## Data
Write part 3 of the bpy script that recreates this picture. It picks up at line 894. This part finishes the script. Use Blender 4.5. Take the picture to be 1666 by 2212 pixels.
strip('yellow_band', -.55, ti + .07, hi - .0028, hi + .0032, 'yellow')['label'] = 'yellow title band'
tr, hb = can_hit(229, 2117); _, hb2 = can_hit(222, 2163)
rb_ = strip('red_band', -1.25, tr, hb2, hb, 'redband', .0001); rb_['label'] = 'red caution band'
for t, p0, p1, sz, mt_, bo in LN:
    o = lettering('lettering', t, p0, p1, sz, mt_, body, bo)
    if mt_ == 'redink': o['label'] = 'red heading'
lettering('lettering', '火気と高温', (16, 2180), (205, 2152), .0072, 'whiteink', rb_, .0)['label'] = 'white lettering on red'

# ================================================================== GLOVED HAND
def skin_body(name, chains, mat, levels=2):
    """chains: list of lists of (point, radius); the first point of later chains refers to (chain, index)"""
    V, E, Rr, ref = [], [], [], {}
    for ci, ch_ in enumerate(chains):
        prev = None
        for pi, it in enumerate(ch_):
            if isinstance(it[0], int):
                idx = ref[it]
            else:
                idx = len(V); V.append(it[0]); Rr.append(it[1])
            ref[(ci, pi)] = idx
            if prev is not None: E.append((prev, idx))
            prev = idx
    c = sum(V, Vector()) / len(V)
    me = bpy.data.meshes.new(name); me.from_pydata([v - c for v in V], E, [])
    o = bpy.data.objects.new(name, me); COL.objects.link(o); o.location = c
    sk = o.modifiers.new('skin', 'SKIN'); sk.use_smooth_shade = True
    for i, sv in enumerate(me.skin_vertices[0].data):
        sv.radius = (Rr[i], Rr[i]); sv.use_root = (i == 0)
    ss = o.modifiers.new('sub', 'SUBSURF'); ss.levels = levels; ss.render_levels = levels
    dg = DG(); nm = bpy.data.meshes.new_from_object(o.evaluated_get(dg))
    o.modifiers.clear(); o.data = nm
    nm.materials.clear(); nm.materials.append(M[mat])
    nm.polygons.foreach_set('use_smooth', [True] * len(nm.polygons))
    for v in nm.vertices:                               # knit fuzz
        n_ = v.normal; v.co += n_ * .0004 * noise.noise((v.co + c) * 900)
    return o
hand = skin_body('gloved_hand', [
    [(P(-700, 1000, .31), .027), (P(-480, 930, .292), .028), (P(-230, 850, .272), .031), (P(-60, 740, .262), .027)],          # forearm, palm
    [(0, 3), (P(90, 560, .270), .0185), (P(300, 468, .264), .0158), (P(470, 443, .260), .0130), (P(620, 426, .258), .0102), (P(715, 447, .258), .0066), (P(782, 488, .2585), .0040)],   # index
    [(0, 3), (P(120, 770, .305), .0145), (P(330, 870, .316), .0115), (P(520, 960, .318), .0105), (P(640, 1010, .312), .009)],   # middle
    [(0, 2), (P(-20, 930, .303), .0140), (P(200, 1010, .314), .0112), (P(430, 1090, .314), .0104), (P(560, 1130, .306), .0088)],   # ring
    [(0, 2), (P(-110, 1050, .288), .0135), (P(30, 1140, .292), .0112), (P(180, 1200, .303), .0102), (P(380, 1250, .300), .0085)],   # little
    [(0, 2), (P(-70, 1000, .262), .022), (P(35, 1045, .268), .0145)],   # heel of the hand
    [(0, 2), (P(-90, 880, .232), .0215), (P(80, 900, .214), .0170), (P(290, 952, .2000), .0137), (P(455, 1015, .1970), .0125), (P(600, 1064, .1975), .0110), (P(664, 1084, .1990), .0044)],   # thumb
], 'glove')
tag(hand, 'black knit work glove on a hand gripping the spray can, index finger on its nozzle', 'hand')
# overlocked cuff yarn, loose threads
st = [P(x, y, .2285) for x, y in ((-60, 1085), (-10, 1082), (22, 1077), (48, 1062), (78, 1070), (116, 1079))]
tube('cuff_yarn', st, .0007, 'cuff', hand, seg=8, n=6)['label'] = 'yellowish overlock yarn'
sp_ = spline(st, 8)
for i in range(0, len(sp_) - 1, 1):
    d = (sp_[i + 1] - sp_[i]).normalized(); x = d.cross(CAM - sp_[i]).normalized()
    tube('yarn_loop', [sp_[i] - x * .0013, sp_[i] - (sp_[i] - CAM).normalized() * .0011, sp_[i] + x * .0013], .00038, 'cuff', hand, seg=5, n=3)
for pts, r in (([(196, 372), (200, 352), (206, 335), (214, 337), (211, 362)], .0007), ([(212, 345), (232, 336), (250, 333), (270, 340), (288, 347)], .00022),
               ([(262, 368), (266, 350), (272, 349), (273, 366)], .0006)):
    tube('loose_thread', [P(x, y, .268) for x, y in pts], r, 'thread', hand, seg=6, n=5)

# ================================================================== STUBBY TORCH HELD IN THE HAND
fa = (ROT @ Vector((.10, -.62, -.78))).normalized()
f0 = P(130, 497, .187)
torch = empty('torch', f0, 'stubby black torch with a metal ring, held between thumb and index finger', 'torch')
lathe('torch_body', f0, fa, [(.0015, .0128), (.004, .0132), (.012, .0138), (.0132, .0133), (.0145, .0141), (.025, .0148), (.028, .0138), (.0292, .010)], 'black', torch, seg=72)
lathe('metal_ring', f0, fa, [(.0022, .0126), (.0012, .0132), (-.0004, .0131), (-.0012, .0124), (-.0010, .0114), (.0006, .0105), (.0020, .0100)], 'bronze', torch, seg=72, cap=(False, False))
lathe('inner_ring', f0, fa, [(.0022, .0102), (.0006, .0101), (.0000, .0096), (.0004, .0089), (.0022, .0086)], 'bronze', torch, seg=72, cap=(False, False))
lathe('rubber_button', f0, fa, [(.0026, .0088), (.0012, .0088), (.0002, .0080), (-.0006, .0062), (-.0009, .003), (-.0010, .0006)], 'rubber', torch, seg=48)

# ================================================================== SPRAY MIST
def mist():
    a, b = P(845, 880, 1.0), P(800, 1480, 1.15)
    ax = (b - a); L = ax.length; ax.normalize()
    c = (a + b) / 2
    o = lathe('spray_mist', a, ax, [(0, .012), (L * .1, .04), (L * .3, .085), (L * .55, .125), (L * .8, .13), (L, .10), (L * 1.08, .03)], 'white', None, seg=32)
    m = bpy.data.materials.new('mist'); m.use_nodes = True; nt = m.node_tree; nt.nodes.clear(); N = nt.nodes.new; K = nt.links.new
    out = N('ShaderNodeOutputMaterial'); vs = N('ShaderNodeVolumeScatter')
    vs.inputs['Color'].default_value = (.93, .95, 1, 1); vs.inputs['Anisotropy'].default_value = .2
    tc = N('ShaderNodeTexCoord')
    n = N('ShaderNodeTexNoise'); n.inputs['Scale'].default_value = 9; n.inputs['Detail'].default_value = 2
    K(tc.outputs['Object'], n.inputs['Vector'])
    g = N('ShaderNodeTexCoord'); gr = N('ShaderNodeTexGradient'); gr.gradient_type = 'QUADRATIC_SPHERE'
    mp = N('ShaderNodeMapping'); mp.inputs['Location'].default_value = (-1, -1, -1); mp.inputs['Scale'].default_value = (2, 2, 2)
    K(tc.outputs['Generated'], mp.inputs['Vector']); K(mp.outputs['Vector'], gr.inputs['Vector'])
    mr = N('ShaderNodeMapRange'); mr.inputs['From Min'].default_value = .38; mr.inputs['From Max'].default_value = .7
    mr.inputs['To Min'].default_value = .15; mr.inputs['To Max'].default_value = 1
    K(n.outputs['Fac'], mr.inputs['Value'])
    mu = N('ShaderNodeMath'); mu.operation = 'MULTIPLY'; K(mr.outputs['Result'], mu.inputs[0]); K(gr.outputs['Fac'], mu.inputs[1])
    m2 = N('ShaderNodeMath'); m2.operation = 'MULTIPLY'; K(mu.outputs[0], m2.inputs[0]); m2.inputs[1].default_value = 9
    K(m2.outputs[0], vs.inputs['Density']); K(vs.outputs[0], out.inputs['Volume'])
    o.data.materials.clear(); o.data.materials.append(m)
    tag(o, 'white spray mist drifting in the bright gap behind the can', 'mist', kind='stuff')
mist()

## Task instructions
Quote exactly the first line of the data and every line after it through the one holding "lettering on red'".

## Written response
Write part 3 of the bpy script that recreates this picture. It picks up at line 894. This part finishes the script. Use Blender 4.5. Take the picture to be 1666 by 2212 pixels.
strip('yellow_band', -.55, ti + .07, hi - .0028, hi + .0032, 'yellow')['label'] = 'yellow title band'
tr, hb = can_hit(229, 2117); _, hb2 = can_hit(222, 2163)
rb_ = strip('red_band', -1.25, tr, hb2, hb, 'redband', .0001); rb_['label'] = 'red caution band'
for t, p0, p1, sz, mt_, bo in LN:
    o = lettering('lettering', t, p0, p1, sz, mt_, body, bo)
    if mt_ == 'redink': o['label'] = 'red heading'
lettering('lettering', '火気と高温', (16, 2180), (205, 2152), .0072, 'whiteink', rb_, .0)['label'] = 'white lettering on red'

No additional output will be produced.